By Martha Moss - 15th April 2010
Football is about integration, inclusion, giving support and offering a welcome
Michel Platini
Uefa president Michel Platini has called on Europe's local and regional politicians to play their part in helping football promote social integration.
Speaking at the Committee of the Regions plenary session in Brussels on Wednesday, Platini said that local communities had a key role in developing Europe's "sporting model".
"In the world of football, being picked for your national team or playing in a European tournament is seen as the pinnacle, but in the end you play in your local team, the one you grew up with," he said.
He added that football could help immigrant communities to adapt to life in their new countries, saying, "Football is about integration, inclusion, giving support and offering a welcome.
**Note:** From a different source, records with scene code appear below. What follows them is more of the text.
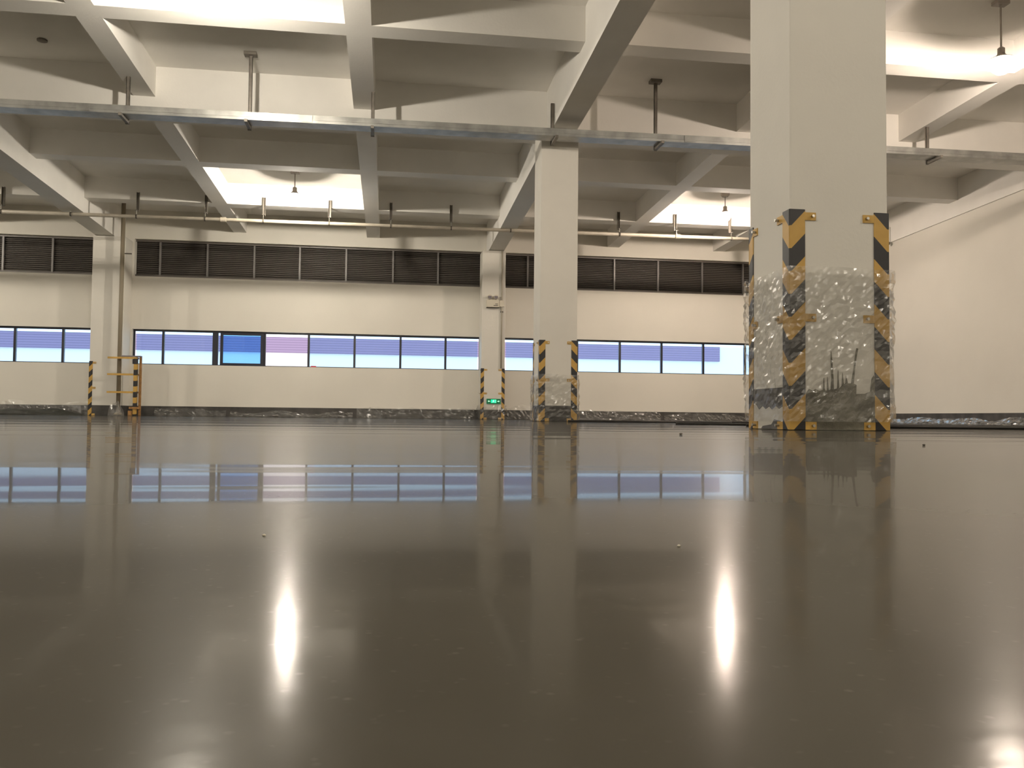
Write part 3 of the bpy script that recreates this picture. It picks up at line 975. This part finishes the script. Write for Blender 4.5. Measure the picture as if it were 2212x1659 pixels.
# ------------------------------------------------------------------ cables and bits on the floor
def cable(pts, r, label, seed=0):
    P = [Vector(p) for p in pts]
    dense = []
    for i in range(len(P) - 1):
        p0, p1, p2, p3 = P[max(i - 1, 0)], P[i], P[i + 1], P[min(i + 2, len(P) - 1)]
        for k in range(10):
            t = k / 10
            dense.append(.5 * ((2 * p1) + (-p0 + p2) * t + (2 * p0 - 5 * p1 + 4 * p2 - p3) * t * t + (-p0 + 3 * p1 - 3 * p2 + p3) * t ** 3))
    dense.append(P[-1])
    o = MB().tube(dense, r, 8).build('floor_cable', M_CABLE, smooth=True, origin=(P[0].x, P[0].y, 0))
    return tag(o, label, 'cable', 'black cables lying on the floor')


r_ = .011
cable([(2.92, 6.75, r_), (3.4, 6.9, r_), (4.0, 6.35, r_), (4.8, 6.2, r_), (5.6, 5.8, r_), (6.5, 6.3, r_)], r_, 'black cable on the floor running right from the nearest column')
cable([(2.95, 8.6, r_), (3.7, 8.0, r_), (4.9, 8.9, r_), (6.0, 8.1, r_), (7.4, 8.5, r_)], r_, 'black cable on the floor behind the other, nearer the right wall')
cable([(2.6, 12.35, r_), (3.6, 12.1, r_), (4.3, 12.5, r_), (5.0, 12.1, r_)], .016, 'black cable on the floor beside the foot of the mid hall column')
cable([(3.2, 14.6, r_), (4.6, 14.2, r_), (5.8, 14.7, r_), (7.2, 14.2, r_)], .014, 'black cable on the floor between the mid hall and nearest columns')


def pebble(px_x, px_y, r, label, seed, mat=M_STONE):
    bm = bmesh.new()
    bmesh.ops.create_icosphere(bm, subdivisions=2, radius=r)
    for v in bm.verts:
        v.co *= 1 + .25 * noise.noise(v.co * (1.2 / r) + Vector((seed, 0, 0)))
        v.co.z = v.co.z * .6 + r * .55
    mb_ = MB()
    mb_.bm.free()
    mb_.bm = bm
    bmesh.ops.translate(bm, verts=bm.verts, vec=Vector((px_x, px_y, 0)))
    return tag(mb_.build('pebble', mat, origin=(px_x, px_y, 0)), label, 'pebble', 'pebbles on the floor')


pebble(1.02, 2.92, .006, 'tiny dark pebble on the floor below the mid hall column', 1)
pebble(1.22, 1.83, .0035, 'tiny dark pebble on the floor at the right, toward the wall', 2)
pebble(-.055, .405, .0009, 'pale grit speck on the polished floor left of centre', 3, M_WHITEPL)
pebble(.125, .36, .0008, 'pale grit speck on the polished floor right of centre', 4, M_WHITEPL)

sc_ = MB().box(-1.97, -1.84, YF + .03, YF + .09, Z_SILL + .001, Z_SILL + .035).build('red_cap', M_RED, origin=(-1.9, YF + .06, Z_SILL))
tag(sc_, 'small red object lying on the far window sill', 'cap')

for o in bpy.data.objects:
    if '_o' in o:
        del o['_o']
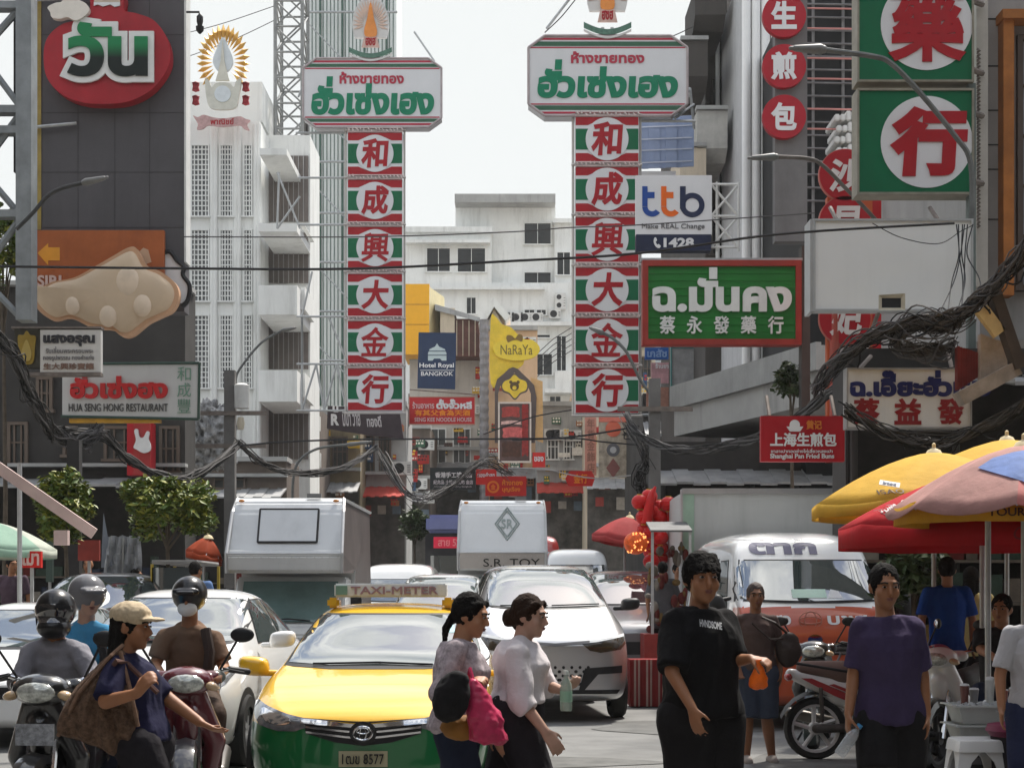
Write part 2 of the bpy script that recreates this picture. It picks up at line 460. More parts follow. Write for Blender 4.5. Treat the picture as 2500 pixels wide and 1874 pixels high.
# ---- left: white bank building with ribbed front and balconies
t = thing('white_office_building', 'white ribbed building with three columns of grid windows under a gold crest', 'building', (wx(600, 55), 55, 0))
D = 55
w = MB(); pbx(w, 440, 634, 296, None, D, D+6); pbx(w, 440, 640, 200, 296, D+1.5, D+6); pbx(w, 634, 757, 330, None, D+2.2, D+5)
buildw(w, 'wall', white(), t)
for px in (451, 522, 580, 628):
    k = MB(); r = 8*S(D)
    for q in (-.5, .5): k.lathe([(r*.75, 0), (r*.75, wz(305, D))], 10, (wx(px, D)+q*r, D-.02, 0))
    buildw(k, 'pilaster', white(), t, True)
pane = mat('mesh screen pane', (.16, .165, .17), .5, var=.35, scale=3)
for a, b in ((466, 512), (536, 571), (594, 617)):
    for y0, y1 in ((353, 528), (560, 735), (768, 947)):
        window(t, a, b, y0, y1, D, white(), pane, 5 if b-a > 30 else 3, 14, .05, .08, .035)
for y0, y1 in ((545, 565), (696, 768), (903, 980)):
    k = MB(); pbx(k, 631, 725, y0, y1, D-1.4, D+2.2); k.box(wx(725, D-1.4), wx(757, D+1), D-.4, D+2.2, wz(y1-8, D), wz(y0+10, D))
    buildw(k, 'balcony', white(), t)
k = MB(); pbx(k, 634, 700, 362, 378, D-1.4, D+2.2); buildw(k, 'canopy', white(), t)
for y0, y1 in ((380, 540), (568, 690), (775, 900), (985, 1120)):
    k = MB(); pbx(k, 640, 752, y0, y1, D+2.1, D+2.3); a = buildw(k, 'balcony_door', mat('brown shutter', (.2, .175, .16), .8, var=.3, scale=1, streak=.6), t)
    f = MB()
    for i in range(9): x = 642+i*12.2; pbx(f, x, x+1.8, y0, y1, D+2.02, D+2.1)
    buildw(f, 'shutter_bars', mat('aluminium bars', (.36, .35, .34), .6, .3), t)
# stacked crates and canopy at the foot of the white building
# ---- scaffold tower with green slats, and the lattice mast next to it
t = thing('slatted_tower', 'pale tower block screened by vertical green and white slats', 'tower block', (wx(860, 70), 70, 0))
k = MB(); pbx(k, 752, 968, -140, None, 70, 73.5); buildw(k, 'wall', mat('pale cladding', (.80, .83, .81), .7, var=.06, scale=.4, streak=.2), t)
k = MB(); n = 24
for i in range(n):
    px = 752+216*i/n; big = i % 6 == 3
    pbx(k, px, px+(1.7 if not big else 5), -140, 990, 69.9 if big else 69.95, 70)
tag(buildw(k, 'green_slats', mat('green slats', (.075, .13, .105), .6, var=.3, scale=1), t))
k = MB()
for y in (30, 150, 272, 395, 520, 640, 760, 880):
    k.tube([(wx(748, 69.4), 69.4, wz(y, 69.4)), (wx(970, 69.4), 69.4, wz(y, 69.4))], .05, 6)
for j in range(5):
    y = 60+j*190
    k.tube([(wx(755, 69.4), 69.4, wz(y, 69.4)), (wx(860, 69.4), 69.4, wz(y+110, 69.4)), (wx(965, 69.4), 69.4, wz(y+205, 69.4))], .03, 5)
buildw(k, 'scaffold_tubes', steel(), t)

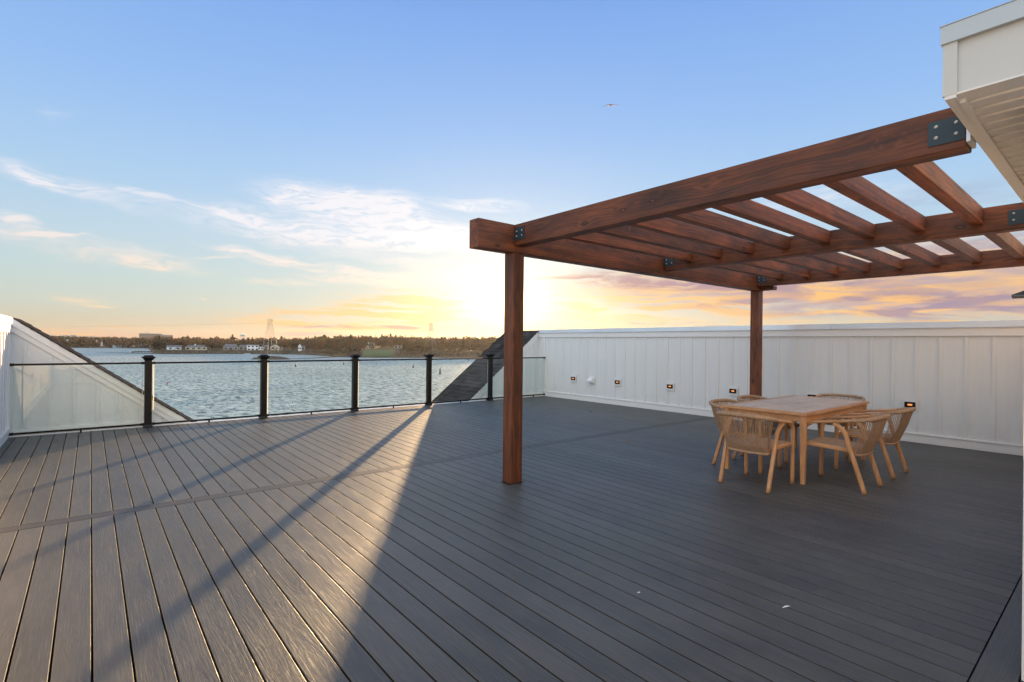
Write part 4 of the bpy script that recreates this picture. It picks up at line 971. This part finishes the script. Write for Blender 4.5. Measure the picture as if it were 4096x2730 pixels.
# ---- boats, docks and buoys
def jetty(px0, px1, t, label, h=1.0):
    a, b = Vector(far(px0, t, ZWAT+h)), Vector(far(px1, t, ZWAT+h)); root = thing('jetty', tuple(a), label, 'jetty'); d = (b-a)
    mb = MB(); mb.tube([(0, 0, 0), tuple(d)], [.5, .5], 4, flat=.4); mb.build('walkway', M['mud'], root, org=(0, 0, 0))
    n = 7
    for i in range(n):
        p = d*(i/(n-1)); mb = MB(); mb.tube([(p.x, p.y, -h-.8), (p.x, p.y, .9)], .14, 6); mb.build('pile', M['mud'], root, org=(0, 0, 0))
jetty(528, 606, 462, 'low wooden jetty with piles at the peninsula tip'); 
jetty(1130, 1152, 452, 'short floating dock on the shore right of the beige house', .6)
def boat(px, t, L, label, rz=.3, cabin=True):
    q = far(px, t, ZWAT); root = thing('boat', q, label, 'boat', rz=rz)
    vs = []; fs = []; k = 7
    for i in range(k):
        u = i/(k-1); w = L*.16*math.sin(PI*min(1, .25+u*.75))**.6 if u < 1 else .02; x = (u-.5)*L
        vs += [(x, -w, .55+.35*u), (x, 0, -.25), (x, w, .55+.35*u)]
    fs = [(i*3+j, (i+1)*3+j, (i+1)*3+j+1, i*3+j+1) for i in range(k-1) for j in (0, 1)]+[(i*3, i*3+2, (i+1)*3+2, (i+1)*3) for i in range(k-1)]+[(0, 1, 2)]
    mb = MB(); mb.quadmesh(vs, fs); mb.build('hull', M['boat'], root, org=(0, 0, 0))
    if cabin: mb = MB(); mb.prism([(-L*.1, -L*.09, .7), (L*.2, -L*.09, .7), (L*.12, -L*.09, 1.7), (-L*.1, -L*.09, 1.7)], (0, L*.18, 0)); mb.build('cabin', M['boat'], root, org=(0, 0, 0))
boat(532, 470, 6, 'small white boat moored at the left end of the jetty', .9); boat(619, 470, 6, 'small white boat behind the peninsula tip', .4)
boat(989, 448, 5, 'white boat drawn up below the white two-storey house', .2, False)
for px, py, k, l in [(1654, 1471, 'can', 'dark buoy on the water seen left of the fourth railing post'), (1761.5, 1497, 'nun', 'tallest dark pointed buoy, between the last two railing posts'),
                     (1563.8, 1524, 'ball', 'pale mooring ball below and left of the first dark buoy'), (1745, 1551, 'ball', 'pale mooring ball below the tallest buoy'), (1376.6, 1459, 'can', 'dark little buoy just left of the third railing post'),
                     (1183, 1467, 'can', 'tiny dark buoy near the shore between second and third railing posts'), (1330, 1571, 'ball', 'pale mooring ball with dark base left of the third railing post'), (1172.5, 1625, 'ball2', 'largest mooring ball, low in the second pane from the middle'),
                     (1803, 1442, 'can', 'faint far buoy near the top rail right of the fourth post'), (1873.7, 1443, 'can', 'faint far buoy close to the shingled roof'), (672.8, 1538, 'pink', 'tiny pink float on the water in the second pane')]:
    t = 12*FPX/(py-hz(px)); q = far(px, t, ZWAT); sc = t/200
    nm = {'can': 'buoy', 'nun': 'buoy', 'ball': 'mooring_ball', 'ball2': 'mooring_ball', 'pink': 'float'}[k]
    r_ = thing(nm, q, l, 'buoy')
    if k in ('can', 'nun'):
        H = 1.25 if k == 'can' else 2.3
        mb = MB(); mb.lathe([(.05, -.3), (.42, -.2), (.45, .3), (.36, .45), (.28, H*.7), (.1, H)], n=12); mb.build('body', M['buoy'], r_, org=(0, 0, 0), smooth=True)
        mb = MB(); mb.lathe([(.46, .0), (.5, .1), (.46, .2)], n=12); mb.build('collar', M['buoy'], r_, org=(0, 0, 0))
    else:
        R_ = .36 if k != 'ball2' else .32
        if k == 'pink': R_ = .22
        mb = MB(); mb.lathe([(R_*math.sin(a), R_*.5-R_*math.cos(a)) for a in [.15, .5, .9, 1.3, 1.7, 2.1, 2.5, 2.9]], n=12); mb.build('ball', M['pink'] if k == 'pink' else M['ball'], r_, org=(0, 0, 0), smooth=True)
        mb = MB(); mb.tube([(0, 0, R_*1.4), (.0, 0, R_*1.4+.35)], .05, 6); mb.build('handle', M['buoy'], r_, org=(0, 0, 0))

# ---- gull
gd = F+RR*((2440-2048)/FPX)-UU*((423-1365-9.24)/FPX); gp = np.array([0, 0, EYE])+gd*40
gu = thing('gull', tuple(gp), 'single gull gliding high in the open blue sky', 'bird', rz=-YAW)
mb = MB(); mb.tube([(.0, .20, .03), (.0, .14, .035), (0, .02, .0), (0, -.12, -.03), (0, -.24, -.10), (0, -.34, -.16)], [.010, .045, .075, .07, .035, .05], 10, flat=.8); body = mb.build('body', M['bird'], gu, org=(0, 0, 0), smooth=True)
def wing(pts):
    mb = MB(); vs = []; fs = []
    for x, z, y, c in pts: vs += [(x, y, z), (x, y-c, z-.012), (x, y-c*.4, z+.016)]
    for i in range(len(pts)-1):
        for j in range(3): fs.append((i*3+j, i*3+(j+1) % 3, (i+1)*3+(j+1) % 3, (i+1)*3+j))
    fs += [(0, 1, 2), (len(vs)-1, len(vs)-2, len(vs)-3)]; mb.quadmesh(vs, fs); mb.build('wing', M['birdw'], gu, org=(0, 0, 0), smooth=True)
wing([(-.03, .02, .06, .20), (-.17, .055, .10, .19), (-.27, .04, .12, .16), (-.42, -.05, .06, .11), (-.62, -.19, -.08, .03)])
wing([(.03, .03, .06, .20), (.16, .085, .10, .19), (.27, .085, .12, .16), (.44, .045, .06, .11), (.65, .01, -.08, .03)])

# ---- air
hm = bpy.data.materials.new('haze'); hm.use_nodes = True; hm.node_tree.nodes.clear(); gh = G(hm.node_tree)
vv = gh.n('ShaderNodeVolumePrincipled', {'Color': (.82, .84, .88), 'Density': HAZE, 'Anisotropy': .62})
hm.node_tree.links.new(vv, hm.node_tree.nodes.new('ShaderNodeOutputMaterial').inputs['Volume'])
mb = MB(); mb.box((-2600, -400, ZWAT-3), (3600, 2700, 45)); tag(mb.build('haze', hm), kind='stuff')
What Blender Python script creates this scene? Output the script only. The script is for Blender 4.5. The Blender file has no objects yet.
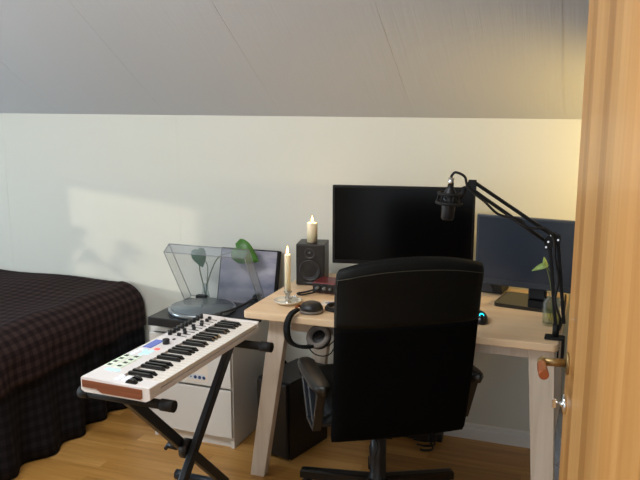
import bpy, bmesh, math, random
from math import sin, cos, pi, radians as R
from mathutils import Vector, Matrix, Euler
random.seed(4)
SC = bpy.context.scene
COL = SC.collection

# ------------------------------------------------------------------ camera
cd = bpy.data.cameras.new('camera'); cam = bpy.data.objects.new('camera', cd); COL.objects.link(cam)
cam.location = (0, 0, 1.5)
cam.rotation_euler = (R(90 - 10.8), 0, R(20.5))
cd.sensor_fit = 'HORIZONTAL'; cd.sensor_width = 36.0; cd.lens = 36.0 * 760 / 640
cd.clip_start = 0.02
SC.camera = cam
# ------------------------------------------------------------------ world, sun, lights, exposure
w = bpy.data.worlds.new('sky'); SC.world = w; w.use_nodes = True
w.node_tree.nodes['Background'].inputs[0].default_value = (0.86, 0.93, 1.0, 1)
w.node_tree.nodes['Background'].inputs[1].default_value = 1.0
def light(kind, name, loc, energy, color, aim=None, **kw):
    d = bpy.data.lights.new(name, kind); d.energy = energy; d.color = color
    for k, v in kw.items(): setattr(d, k, v)
    o = bpy.data.objects.new(name, d); COL.objects.link(o); o.location = loc
    if aim is not None:
        o.rotation_euler = (Vector(aim) - Vector(loc)).to_track_quat('-Z', 'Y').to_euler()
    return o
SUN_DIR = Vector((0.80, 0.60, -0.088))
sun = light('SUN', 'low_sun', (-9, -3, 3), 0.8, (1.0, 0.88, 0.68), angle=R(1.0))
sun.rotation_euler = SUN_DIR.to_track_quat('-Z', 'Y').to_euler()
light('AREA', 'left_window_daylight', (-4.15, 1.55, 0.93), 30, (0.70, 0.85, 1.0), aim=(-1, 1.75, 0.9), shape='RECTANGLE', size=1.1, size_y=0.7)
light('AREA', 'overhead_fill', (-1.6, 1.03, 2.455), 44, (0.93, 0.96, 1.0), aim=(-1.2, 2.2, 0.0), shape='RECTANGLE', size=1.3, size_y=0.7)  # added soft fill from above; no roof window opens here
light('AREA', 'hallway_fill', (-1.2, -1.6, 2.2), 11, (0.96, 0.97, 1.0), aim=(-0.6, 2.4, 0.7), shape='RECTANGLE', size=1.6, size_y=1.2)  # added fill from behind the camera; the hallway has no window
SC.view_settings.view_transform = 'Standard'; SC.view_settings.look = 'None'
SC.view_settings.gamma = 1; SC.view_settings.use_curve_mapping = False
SC.view_settings.exposure = 0.37

# ------------------------------------------------------------------ materials
def newmat(name):
    m = bpy.data.materials.new(name); m.use_nodes = True
    nt = m.node_tree; return m, nt, nt.nodes['Principled BSDF']
def lin(c):
    return tuple(((x / 255) / 12.92 if x / 255 <= .04045 else ((x / 255 + .055) / 1.055) ** 2.4) for x in c) + (1,)
def mat(name, rgb, rough=.5, metal=0, spec=.5, noise=0, scale=20, bump=0, emit=None, es=1, coat=0, sheen=0, stretch=(1, 1, 1)):
    m, nt, b = newmat(name)
    c = lin(rgb); b.inputs['Base Color'].default_value = c
    b.inputs['Roughness'].default_value = rough; b.inputs['Metallic'].default_value = metal
    b.inputs['Specular IOR Level'].default_value = spec
    b.inputs['Coat Weight'].default_value = coat; b.inputs['Sheen Weight'].default_value = sheen
    if noise or bump:
        tc = nt.nodes.new('ShaderNodeTexCoord'); mp = nt.nodes.new('ShaderNodeMapping'); mp.inputs['Scale'].default_value = stretch
        n = nt.nodes.new('ShaderNodeTexNoise'); n.inputs['Scale'].default_value = scale; n.inputs['Detail'].default_value = 5
        nt.links.new(tc.outputs['Object'], mp.inputs[0]); nt.links.new(mp.outputs[0], n.inputs[0])
        if noise:
            r = nt.nodes.new('ShaderNodeValToRGB')
            r.color_ramp.elements[0].position = .3; r.color_ramp.elements[1].position = .7
            r.color_ramp.elements[0].color = tuple(x * (1 - noise) for x in c[:3]) + (1,)
            r.color_ramp.elements[1].color = tuple(min(1, x * (1 + noise)) for x in c[:3]) + (1,)
            nt.links.new(n.outputs[0], r.inputs[0]); nt.links.new(r.outputs[0], b.inputs['Base Color'])
        if bump:
            bp = nt.nodes.new('ShaderNodeBump'); bp.inputs['Strength'].default_value = bump; bp.inputs['Distance'].default_value = .004
            nt.links.new(n.outputs[0], bp.inputs['Height']); nt.links.new(bp.outputs[0], b.inputs['Normal'])
    if emit:
        b.inputs['Emission Color'].default_value = lin(emit); b.inputs['Emission Strength'].default_value = es
    return m
def wood(name, stops, axis=2, scale=9, stretch=.06, rough=.45, plank=None, coat=0, fine=.12):
    """grain running along local axis; plank=(width axis, width) adds glued staves of differing tone"""
    m, nt, b = newmat(name); L = nt.links.new
    tc = nt.nodes.new('ShaderNodeTexCoord'); mp = nt.nodes.new('ShaderNodeMapping')
    s = [1, 1, 1]; s[axis] = stretch; mp.inputs['Scale'].default_value = s
    L(tc.outputs['Object'], mp.inputs[0])
    vec = mp.outputs[0]
    n = nt.nodes.new('ShaderNodeTexNoise'); n.inputs['Scale'].default_value = scale; n.inputs['Detail'].default_value = 8; n.inputs['Roughness'].default_value = .6
    L(vec, n.inputs[0])
    f = n.outputs[0]
    if plank:
        ax, wd = plank
        sp = nt.nodes.new('ShaderNodeSeparateXYZ'); L(tc.outputs['Object'], sp.inputs[0])
        dv = nt.nodes.new('ShaderNodeMath'); dv.operation = 'DIVIDE'; dv.inputs[1].default_value = wd; L(sp.outputs[ax], dv.inputs[0])
        fl = nt.nodes.new('ShaderNodeMath'); fl.operation = 'FLOOR'; L(dv.outputs[0], fl.inputs[0])
        wn = nt.nodes.new('ShaderNodeTexWhiteNoise'); wn.noise_dimensions = '1D'; L(fl.outputs[0], wn.inputs['W'])
        off = nt.nodes.new('ShaderNodeVectorMath'); off.operation = 'ADD'
        sc = nt.nodes.new('ShaderNodeVectorMath'); sc.operation = 'SCALE'; sc.inputs['Scale'].default_value = 13
        L(wn.outputs['Color'], sc.inputs[0]); L(mp.outputs[0], off.inputs[0]); L(sc.outputs[0], off.inputs[1]); L(off.outputs[0], n.inputs[0])
        mx = nt.nodes.new('ShaderNodeMix'); mx.data_type = 'FLOAT'; mx.inputs[0].default_value = .36
        L(n.outputs[0], mx.inputs[2]); L(wn.outputs['Value'], mx.inputs[3]); f = mx.outputs[0]
    r = nt.nodes.new('ShaderNodeValToRGB')
    r.color_ramp.elements[0].position = .28; r.color_ramp.elements[1].position = .75
    r.color_ramp.elements[0].color = lin(stops[0]); r.color_ramp.elements[1].color = lin(stops[-1])
    for i, c in enumerate(stops[1:-1]):
        e = r.color_ramp.elements.new(.28 + .47 * (i + 1) / (len(stops) - 1)); e.color = lin(c)
    L(f, r.inputs[0]); L(r.outputs[0], b.inputs['Base Color'])
    b.inputs['Roughness'].default_value = rough; b.inputs['Coat Weight'].default_value = coat
    return m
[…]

"In many cases, football is a far more effective driver of integration than school or social services, and it is football which gives young people their identities."
The CoR published an opinion on equality in sport in 2007, which emphasised how sport could be used to address discrimination.
Rapporteur Peter Moore, the UK ALDE member for Sheffield, said, "In these current economic times, the huge sums of money in football seem hard to justify, and there is a risk that the sport could one day become totally divorced from the communities in which it operates.
"That is why I think many football clubs are keen to be seen to be doing something for their local communities."
One area where the social benefits of sport are likely to be felt is in London, which will be host to the 2012 Olympic games.
According to London MEP Mary Honeyball, who also sits on parliament's culture and education committee, the games provide a "fantastic opportunity" for the capital.
The Olympics, to be held in one of London's most deprived areas, will receive billions of euros of investment and are expected to create up to 250,000 jobs.
"I think the whole regeneration of the area will make a huge difference," she said. The Olympic facilities will remain in place after 2012, and Honeyball is confident that "there will be a legacy" which "will help social integration".
"I think sport can be really helpful on a number of levels," she said. "If you encourage sport at local level it can provide things for young people to do and get them interested."
The Lisbon treaty has given the EU a 'soft competence' in the area of sport, with Brussels given a budget to develop a sports programme that could look at issues such as how to tackle racism.
Honeyball said the new powers will help MEPs "do things in a way that we couldn't before", although she calls on fellow deputies to be careful to avoid too much focus on the governance on football.
"We need to think creatively about how we can develop sports in member states and help young people," she added.